Notice that dR'^2 is the square of an infinitesimal quantity, which we take to be zero. So your derivation works out.

 

[Office_Shredder]

When doing infinitesimal proofs like this any squared terms are negligible - for example your dR'^2 should be thrown out.

An alternate way to see the result is if you cut the ring and lay it out flat it's a rectangle (almost) with side lengths easily calculated.

 

[LCKurtz]

I will drop the primes so as not to confuse with the derivative. What your text is using is the differential approximation to the annulus area. You have a circle of area $A=\pi R^2$. The approximate change in area when $R$ is changed by an amount $dR$ is the differential $A'dR = 2\pi R dR$ which approximates the exact change, which you have calculated. For small $dR$ you can ignore the $dR^2$ term.
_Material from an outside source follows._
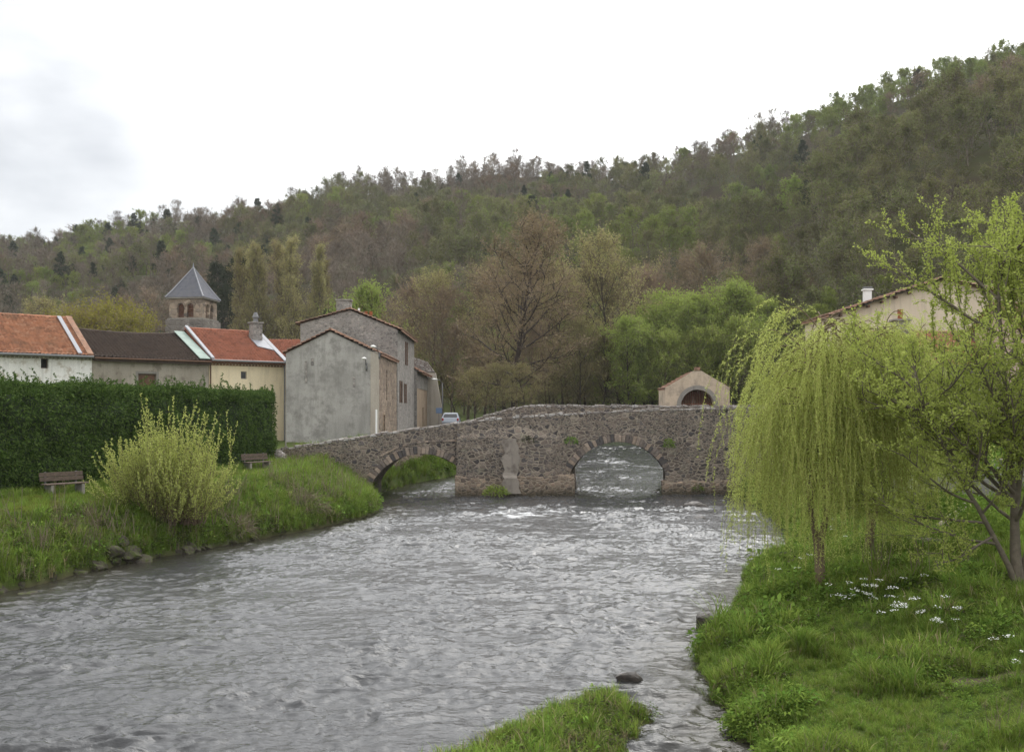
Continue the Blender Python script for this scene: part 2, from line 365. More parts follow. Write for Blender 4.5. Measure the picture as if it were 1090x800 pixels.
M['voussoir'] = stone_each('cut_arch_stone', [(0.13, 0.11, 0.10), (0.27, 0.22, 0.18), (0.18, 0.15, 0.13), (0.35, 0.28, 0.225), (0.09, 0.082, 0.08), (0.30, 0.235, 0.185), (0.22, 0.19, 0.17)])
t = NT('boulder_stone'); c = t.co()
cc = t.ramp(t.noise(c, 2.2, 7, 0.65), [(0.3, (0.03, 0.026, 0.021)), (0.5, (0.075, 0.064, 0.052)), (0.72, (0.14, 0.12, 0.10))])
cc = t.mix(t.mr(t.noise(c, 2.4, 5, 0.6), 0.45, 0.6), cc, (0.07, 0.085, 0.025))
t.pbr(cc, 0.9, t.bump(t.noise(c, 14, 5), 0.6, 0.05), 0.25); M['boulder'] = t.m
t = NT('wet_rock'); c = t.co()
cc = t.ramp(t.noise(c, 3, 6, 0.65), [(0.3, (0.02, 0.018, 0.016)), (0.7, (0.085, 0.068, 0.055))])
t.pbr(cc, 0.35, t.bump(t.noise(c, 14, 5), 0.6, 0.05), 0.5); M['wet_rock'] = t.m
# ------------------------------------------------------------------ terrain
XL = np.array([[-40, -20], [-10, -18.5], [10, -17.2], [20, -15.6], [28, -14.3], [32, -13.4], [36, -11.8], [40, -10.0], [44.6, -8.2], [48, -7.3], [51, -6.9], [54, -7.3],
               [58, -8.3], [63, -8.6], [68, -7.2], [74, -4.4], [85, -1.2], [100, 3.5], [106, 8], [109, 20], [112, 44.5], [1500, 44.5]])
XR = np.array([[-40, 5], [0, 4.2], [10, 3.5], [14.9, 3.45], [19.8, 3.7], [21.4, 4.15], [23.8, 5.15], [26.7, 6.2], [30, 7.0], [33.4, 8.9], [37, 10.5], [45, 12.3], [55, 13.6], [62, 14.3], [75, 15.5], [90, 18.5], [98, 26], [101, 40], [112, 45], [113, 44], [1500, 44]])
def xl_(y): return np.interp(y, XL[:, 0], XL[:, 1]) + 0.30 * fbm(np.asarray(y) * 0.9, 0 * np.asarray(y) + 3.3, 40, 3)
def xr_(y): return np.interp(y, XR[:, 0], XR[:, 1]) + 0.35 * fbm(np.asarray(y) * 0.9, 0 * np.asarray(y) + 8.3, 44, 3)
TREETOP = np.array([[-900, 300], [-400, 280], [0, 259], [60, 257], [120, 252], [180, 251], [230, 247], [290, 230], [340, 210], [380, 194], [430, 186], [480, 178], [540, 168], [600, 172], [660, 174],
                    [720, 167], [780, 148], [850, 130], [900, 114], [960, 90], [1020, 64], [1090, 42], [1400, -90], [2200, -250]])
def ridge(tx):
    px = 545 + FPX * tx
    R = np.interp(px, [-400, 0, 300, 545, 800, 1090, 1500], [470, 450, 410, 370, 330, 300, 280])
    foot = np.interp(px, [-400, 0, 300, 545, 760, 900, 1090, 1500], [190, 170, 150, 150, 128, 95, 90, 90])
    ytop = np.interp(px, TREETOP[:, 0], TREETOP[:, 1])
    zr = CAM_H + (HOR - ytop) / FPX * R - 5.2
    return R, foot, zr
def wlev(y): return np.interp(y, [63, 80, 106, 115], [0, .65, 1.95, 2.1])      # the river drops in rapids to the bridge
def island_d(x, y):    # signed distance-like, > 0 inside the grassy spit
    px_ = np.array([-2.3, -0.85, -0.1, 0.75, 1.35, 1.95, 2.25, 2.15, 1.75, 1.7, 1.0, -1.2, -2.3]); py_ = np.array([12.6, 14.55, 15.75, 16.95, 17.55, 17.45, 16.75, 15.8, 15.25, 14.6, 12.4, 11.2, 11.4])
    x = np.asarray(x, float); y = np.asarray(y, float)
    inside = np.zeros(x.shape, bool); dmin = np.full(x.shape, 1e9)
    n = len(px_)
    for i in range(n):
        x0, y0, x1, y1 = px_[i], py_[i], px_[(i + 1) % n], py_[(i + 1) % n]
        c = ((y0 > y) != (y1 > y)) & (x < (x1 - x0) * (y - y0) / (y1 - y0 + 1e-12) + x0)
        inside ^= c
        tt = np.clip(((x - x0) * (x1 - x0) + (y - y0) * (y1 - y0)) / ((x1 - x0) ** 2 + (y1 - y0) ** 2), 0, 1)
        dmin = np.minimum(dmin, np.hypot(x - x0 - tt * (x1 - x0), y - y0 - tt * (y1 - y0)))
    return np.where(inside, dmin, -dmin) + 0.32 * fbm(x * 1.9, y * 1.9, 60, 3)
def ground(x, y, parts=False):
    x = np.asarray(x, float); y = np.asarray(y, float)
    dl = xl_(y) - x; dr = x - xr_(y)
    n1 = fbm(x * 0.12, y * 0.12, 1, 4); n2 = fbm(x * 0.9, y * 0.9, 6, 3)
    # left bank
    W0 = wlev(y)
    L = np.interp(y, [-40, 30, 48, 56.5, 59, 63, 80, 100, 140, 200, 400], [1.75, 1.85, 1.9, 1.95, 2.2, 2.9, 3.15, 3.6, 4.2, 6, 8])
    wl = np.interp(y, [-40, 26, 36, 42, 48, 52, 58, 62, 70], [2.6, 2.4, 2.4, 2.8, 3.5, 3.6, 2.6, 2.6, 3.0])
    zl = W0 + (L - W0) * (0.12 * sstep(-0.05, 0.05, dl / wl) + 0.88 * np.clip(dl / wl, 0, 1) ** 0.8) + (0.10 * n2 + 0.12 * n1) * sstep(0, 1.5, dl)
    # the nearer left bank stands steep on boulders
    # right bank
    kk = np.interp(y, [0, 34, 48, 56, 66, 80, 120], [1, 1, 1.3, 2.8, 2.8, 1.8, 1.4])
    zr = np.interp(dr * kk, [0, 0.35, 1.0, 3, 8, 15, 22, 40, 80], [0.1, 0.32, 0.5, 0.72, 1.4, 2.7, 4.0, 5.2, 6.5]) + (0.26 * n2 + 0.30 * n1) * sstep(0.2, 2.5, dr)
    zr = zr + W0
    dep = np.minimum(-dl, -dr)
    zw = W0 - 0.12 - np.clip(dep, 0, 2.0) * 0.33
    dlim = 112.5
    z = np.where((dl > 0) | (y > dlim), zl, np.where(dr > 0, zr, zw))
    isl = island_d(x, y)
    z = np.where((dl < 0) & (dr < 0) & (isl > -0.6), np.maximum(z, np.interp(isl, [-0.6, 0, 0.3, 1.2, 2.5], [-0.35, 0.02, 0.13, 0.26, 0.3])), z)
    # valley side
    ys = np.maximum(y, 20.0); tx = np.clip(x / ys, -2.2, 2.2)
    R, foot, zrd = ridge(tx)
    u = (y - foot) / (R - foot)
    base = np.interp(foot, [90, 190], [5.5, 6.0])
    hill = base + (zrd - base) * np.clip(u, 0, 1) ** 0.92 + fbm(x * 0.013, y * 0.013, 20, 4) * 22 * sstep(0.03, 0.3, u) * (1 - sstep(0.72, 1.0, u))
    hill = np.where(u > 1, zrd - 0.08 * (y - R), hill)
    k = sstep(-0.12, 0.12, u)
    z = np.where(u > -0.12, np.maximum(z, z * (1 - k) + hill * k), z)
    if parts: return z, dl, dr, u, isl
    return z

def axis(lo, hi, step, far_lo, far_hi, g=1.09):
    a = list(np.arange(lo, hi, step)); s = step
    while a[-1] < far_hi: s *= g; a.append(a[-1] + s)
    s = step; b = [lo]
    while b[0] > far_lo: s *= g; b.insert(0, b[0] - s)
    return np.array(b[:-1] + a)
gx = axis(-26, 26, 0.25, -900, 900); gy = axis(8, 78, 0.25, -150, 1100, 1.05)
GX, GY = np.meshgrid(gx, gy)
GZ, DL, DR, U, ISL = ground(GX, GY, True)
nx, ny = len(gx), len(gy)
idx = np.arange(nx * ny).reshape(ny, nx)
quads = np.stack([idx[:-1, :-1], idx[:-1, 1:], idx[1:, 1:], idx[1:, :-1]], -1).reshape(-1, 4)
me = np_mesh("terrain", np.stack([GX, GY, GZ], -1).reshape(-1, 3), quads, True)
def fattr(me, name, val):
    a = me.attributes.new(name, 'FLOAT', 'POINT'); a.data.foreach_set('value', np.asarray(val, np.float32).ravel())
fattr(me, "forest", sstep(-0.1, 0.1, U))
lawn = sstep(2.2, 3.2, DL) * (1 - sstep(52, 57, GY)) * (1 - sstep(20, 24, DL))
fattr(me, "lawn", lawn)
bare = np.maximum(np.exp(-(((GX - 7.3) / 1.1) ** 2 + ((GY - 15.9) / 0.25) ** 2)), np.exp(-(((GX - 6.6) / 0.35) ** 2 + ((GY - 17.2) / 0.35) ** 2)) * 0.0)
fattr(me, "bare", bare)
t = NT('ground_soil'); c = t.co()
nA = t.noise(c, 1.3, 6, 0.6); nB = t.noise(c, 11, 5, 0.65); nC = t.noise(c, 0.09, 5, 0.6)
grass = t.mix(t.mr(nA, 0.38, 0.62), (0.055, 0.085, 0.018), (0.085, 0.105, 0.028))
grass = t.mix(t.mr(nB, 0.55, 0.75), grass, (0.07, 0.052, 0.03))
lawnc = t.mix(t.mr(nA, 0.36, 0.62), (0.12, 0.155, 0.028), (0.17, 0.17, 0.045))
col = t.mix(t.attr('lawn'), grass, lawnc)
forest = t.mix(t.mr(nC, 0.4, 0.62), (0.058, 0.045, 0.030), (0.06, 0.065, 0.025))
col = t.mix(t.attr('forest'), col, forest)
soil = t.mix(t.mr(nB, 0.35, 0.65), (0.06, 0.042, 0.03), (0.13, 0.10, 0.075))
col = t.mix(t.attr('bare'), col, soil)
sp = t.n('ShaderNodeSeparateXYZ'); t.l(c, sp.inputs[0])
col = t.mix(t.mr(sp.outputs[2], -0.05, 0.22, 1.0, 0.0), col, (0.055, 0.046, 0.03))
t.pbr(col, 0.95, t.bump(nB, 0.5, 0.06), 0.1)
ter = link_mesh("terrain", me, None, t.m); tag(ter, kind='structure')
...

[Edit] Wow! Two other answers just while I was typing. That's life in PF.

 

[ShizukaSm]

Ohh, I see ! Thanks to you three, that perfectly cleared my doubt.

 

[HallsofIvy]

A disk of radius R has area \pi R^2. A disk of radius R+ dR has area \pi(R+ dR)^2= \pi R^2+ 2\pi RdR+ \pi(dR)^2. The area of the annulus between them is 2\pi RdR+\pi (dR)^2. If dR is much smaller than R, that is approximatelyu 2\pi RdR.